Dans «Nul n’attend l’étranger, l’étranger est seul à attendre», il est question d’un agent d’accueil dans une administration qui reçoit les étrangers pour les conseiller : «Son temps à lui était par conséquent une sorte de temps étranger dans le monde du travail, un temps étranger pour étrangers. Il était payé pour y atténuer le côté accident. Il bénissait en cela à vrai dire l’étranger, il en “vivait”.» Cette réflexion va déclencher un drame intérieur chez le héros qui, une nuit durant, va errer de rues en bars, étalant ses états d’âme et ses souvenirs.
Le livre devient un long monologue intérieur, ou plutôt un dialogue entre le narrateur et le héros, déchiré entre interrogations incessantes et écœurement. Au-delà de ces interrogations, Abdellatif Chaouite se penche sur le bilinguisme, l’étranger, l’identité, l’émigration, autant de thèmes chers à Abdelkébir Khatibi. Le livre n’est pas vraiment un roman, car il n’y a pratiquement pas d’action ni d’intrigue. Toutefois, l’auteur aurait été plus inspiré, pour un premier récit, s’il nous avait exposé le destin d’un de ces nombreux étrangers qu’il côtoie, plutôt que les états d’âme de son héros. Car si ces émigrés semblent être la préoccupation principale de cette entreprise romanesque, ils sont curieusement complètement absents du récit. Le texte aurait gagné en densité si au lieu de nous plonger dans les méandres de la psychologie du héros, il nous avait décrit le quotidien des pauvres hères exilés sur des terres hostiles.

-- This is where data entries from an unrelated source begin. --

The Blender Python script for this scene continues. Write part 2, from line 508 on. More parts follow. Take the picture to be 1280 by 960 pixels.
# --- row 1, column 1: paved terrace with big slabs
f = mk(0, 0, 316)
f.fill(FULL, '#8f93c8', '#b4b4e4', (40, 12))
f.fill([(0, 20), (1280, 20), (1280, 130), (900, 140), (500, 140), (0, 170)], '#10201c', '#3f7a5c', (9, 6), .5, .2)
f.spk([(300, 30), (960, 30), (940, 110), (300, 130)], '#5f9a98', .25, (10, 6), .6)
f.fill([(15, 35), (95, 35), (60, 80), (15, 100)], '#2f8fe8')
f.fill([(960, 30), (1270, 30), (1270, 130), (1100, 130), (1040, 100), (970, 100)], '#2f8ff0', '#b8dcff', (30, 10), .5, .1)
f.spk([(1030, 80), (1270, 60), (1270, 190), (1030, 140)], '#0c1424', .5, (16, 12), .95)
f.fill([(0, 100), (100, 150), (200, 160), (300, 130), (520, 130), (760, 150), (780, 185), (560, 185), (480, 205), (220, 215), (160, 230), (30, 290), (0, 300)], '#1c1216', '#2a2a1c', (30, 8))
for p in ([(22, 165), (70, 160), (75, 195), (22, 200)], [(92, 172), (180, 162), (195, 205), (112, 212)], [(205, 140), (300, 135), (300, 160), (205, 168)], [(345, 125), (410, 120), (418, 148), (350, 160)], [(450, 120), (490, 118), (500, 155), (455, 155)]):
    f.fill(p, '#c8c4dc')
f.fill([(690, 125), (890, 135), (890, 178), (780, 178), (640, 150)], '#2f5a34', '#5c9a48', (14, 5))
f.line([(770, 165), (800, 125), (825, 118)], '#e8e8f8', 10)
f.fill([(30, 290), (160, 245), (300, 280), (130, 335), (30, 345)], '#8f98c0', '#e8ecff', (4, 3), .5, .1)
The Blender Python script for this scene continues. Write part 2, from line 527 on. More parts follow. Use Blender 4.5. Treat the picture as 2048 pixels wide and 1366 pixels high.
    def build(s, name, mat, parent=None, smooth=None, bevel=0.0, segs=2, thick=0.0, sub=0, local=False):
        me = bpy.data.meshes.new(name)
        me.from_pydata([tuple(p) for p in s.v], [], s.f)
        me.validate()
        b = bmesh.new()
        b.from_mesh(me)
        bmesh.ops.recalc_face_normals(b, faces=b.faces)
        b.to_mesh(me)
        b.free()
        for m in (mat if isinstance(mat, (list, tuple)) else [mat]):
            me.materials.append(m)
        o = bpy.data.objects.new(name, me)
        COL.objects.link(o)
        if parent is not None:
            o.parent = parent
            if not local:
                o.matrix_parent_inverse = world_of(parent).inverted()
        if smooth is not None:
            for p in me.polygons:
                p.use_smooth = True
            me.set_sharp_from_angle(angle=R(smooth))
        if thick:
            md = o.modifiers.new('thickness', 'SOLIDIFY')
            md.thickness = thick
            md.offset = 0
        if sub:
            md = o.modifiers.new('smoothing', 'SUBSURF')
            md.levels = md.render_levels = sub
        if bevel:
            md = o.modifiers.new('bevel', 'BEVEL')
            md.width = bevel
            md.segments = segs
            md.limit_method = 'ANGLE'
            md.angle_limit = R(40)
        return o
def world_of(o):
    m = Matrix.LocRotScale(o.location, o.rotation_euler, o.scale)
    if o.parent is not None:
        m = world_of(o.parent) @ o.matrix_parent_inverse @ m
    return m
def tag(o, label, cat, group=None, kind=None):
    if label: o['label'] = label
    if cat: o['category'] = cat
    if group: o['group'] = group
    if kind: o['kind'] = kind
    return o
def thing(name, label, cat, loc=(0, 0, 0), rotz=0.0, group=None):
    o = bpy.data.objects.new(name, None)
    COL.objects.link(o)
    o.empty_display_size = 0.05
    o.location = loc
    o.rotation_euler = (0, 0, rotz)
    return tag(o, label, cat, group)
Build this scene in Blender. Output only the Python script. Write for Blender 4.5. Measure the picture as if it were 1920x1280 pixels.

Le lecteur est cependant surpris, vers la fin du récit, par une belle femme qui accoste le héros. Elle lui apprend qu’elle sait tout sur lui et qu’elle fait partie d’une sorte de ligue secrète appelée les «Métamorphiques» Le héros est en fait investi par ces «Métamorphiques», un monde onirique, peut-être celui de l’écriture qui apparaît comme seule échappatoire à son désarroi.
Biographie
Né en 1955 à Marrakech, Abdellatif Chaouite est docteur en psychologie et anthropologue. Il vit en France et travaille dans le champ social associatif, essentiellement en lien avec les dimensions de l’immigration et de l’interculturel. Il a publié des articles et plusieurs essais sur ces questions. Il est formateur à l’ADATE ((Association dauphinoise pour l’accueil des travailleurs étrangers) à Grenoble et rédacteur en chef de la revue «Écarts d’identité». Une publication associative sur les problématiques de l’immigration et de l’interculturalité dont la ligne rédactionnelle essaie de faire croiser les registres de discours des chercheurs (anthropologues, psychologues, etc.), des gens qui sont sur le terrain : les travailleurs sociaux et puis les concernés (émigrés, étrangers, exilés, réfugiés, demandeurs d’asile, etc.).